Part 5 — One Law for All: The Covenant Was Never Divided
- Hadassah Z
- Sep 27
- 3 min read
From the Beginning, YHVH’s Covenant Was Unified
YHVH never set up a divided system of spiritual laws. His command from the beginning was that both the native-born and the stranger who joins themselves to Israel would live under the same law, the same covenant, and the same expectations.
“One law shall be for the native and for the stranger who sojourns among you.”—Exodus 12:49
“You and the foreigner shall be alike before YHVH. One statute shall be for you and for the stranger... forever.”—Numbers 15:15–16
These aren’t passing details—they’re repeated, emphasized, and eternal. They represent the heart of biblical justice and covenant relationship. To deny Gentiles full participation is to deny YHVH’s own words.
A False Division: Torah vs. Noahide
Modern Noahide law teaches that Gentiles are bound by only seven laws and that Torah obedience is reserved for Jews. This isn’t just unbiblical—it’s anti-biblical. It reverses the direction of YHVH’s covenant, which always expanded to include the nations.
The Noahide separation rewrites the Torah, creating a two-class system. But the Scriptures never suggest that foreigners in covenant should be given a diluted version of God’s commands.
Isaiah and the Inclusion of All Who Join Themselves to YHVH
“Also the sons of the foreigner who join themselves to YHVH… even them I will bring to My holy mountain.”—Isaiah 56:6–7
This is not a vision of partial inclusion. It is a declaration that anyone who joins themselves to YHVH—through Yeshua, who is YHVH in the flesh—is brought fully into His presence, into worship, into covenant life.
Acts 15: An Entry Ramp, Not a Side Road
The Acts 15 council in Jerusalem offered four immediate expectations for Gentiles turning to YHVH: abstain from idols, sexual immorality, strangled meat, and blood. These are not a “Gentile law.” They are a starting point to teach them how to live in holiness.

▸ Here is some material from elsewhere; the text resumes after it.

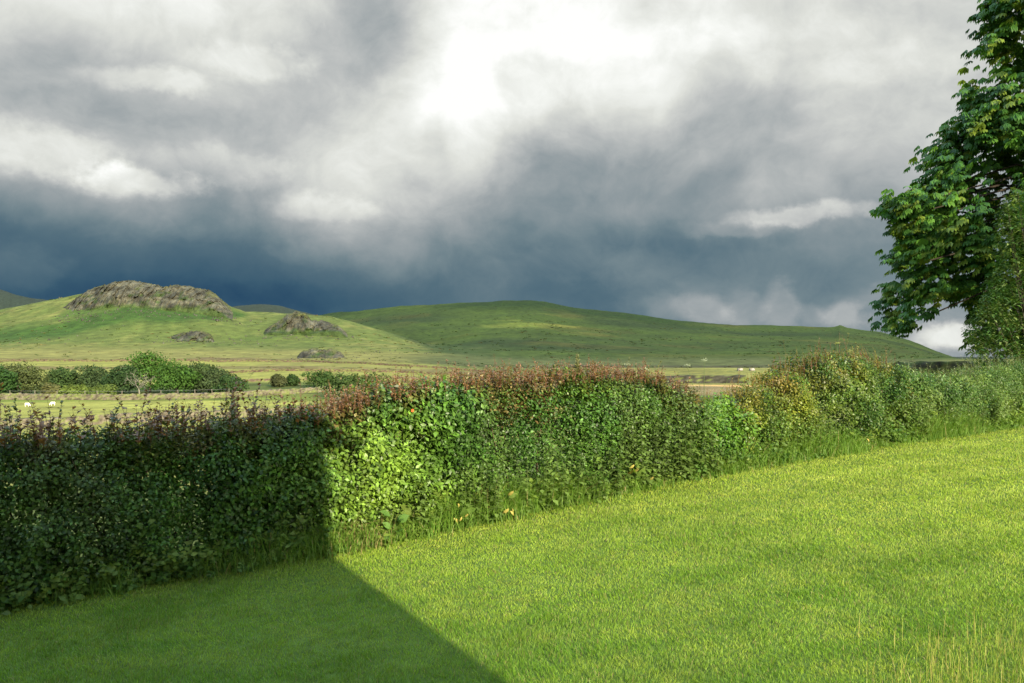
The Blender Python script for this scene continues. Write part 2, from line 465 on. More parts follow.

The very next verse explains the goal:

“For from ancient generations, Moses has been read in every city… every Sabbath.”—Acts 15:21
The intent is that these Gentiles will learn the Torah in community over time—not remain bound to a truncated law.
Grafted In, Not Kept Out
Paul’s metaphor in Romans 11 is powerful. There is one olive tree. The Gentiles are not another tree, nor are they a wild offshoot—they are grafted in to the covenant people of Israel.
“You do not support the root, but the root supports you.”—Romans 11:18
There is one faith, one God, one Messiah, and one law. YHVH’s covenant doesn’t change when Gentiles believe—it expands, just as it was always meant to do.
The Danger of Adding or Subtracting
When Talmudic Noahide structures are presented as “divine law,” they add to God’s Word by creating new categories, and subtract by denying Gentiles full access to the covenant.
“You shall not add to the word which I command you, nor take from it.”—Deuteronomy 4:2
Noahide law contradicts this directly. It becomes a human invention that inserts itself between Gentiles and the God who invites them into full relationship.
YHVH Incarnate Opened the Covenant
Yeshua, who is YHVH made flesh, came to tear down the dividing wall between Jew and Gentile.
“For He Himself is our peace, who has made both one… to create in Himself one new man.”—Ephesians 2:14–15
This is not a system of separation—it is unification through incarnation. There is now one body, one people, one Torah standard written on our hearts. The God of Sinai now lives in us through Messiah, not to lessen our call to righteousness, but to fulfill it in us.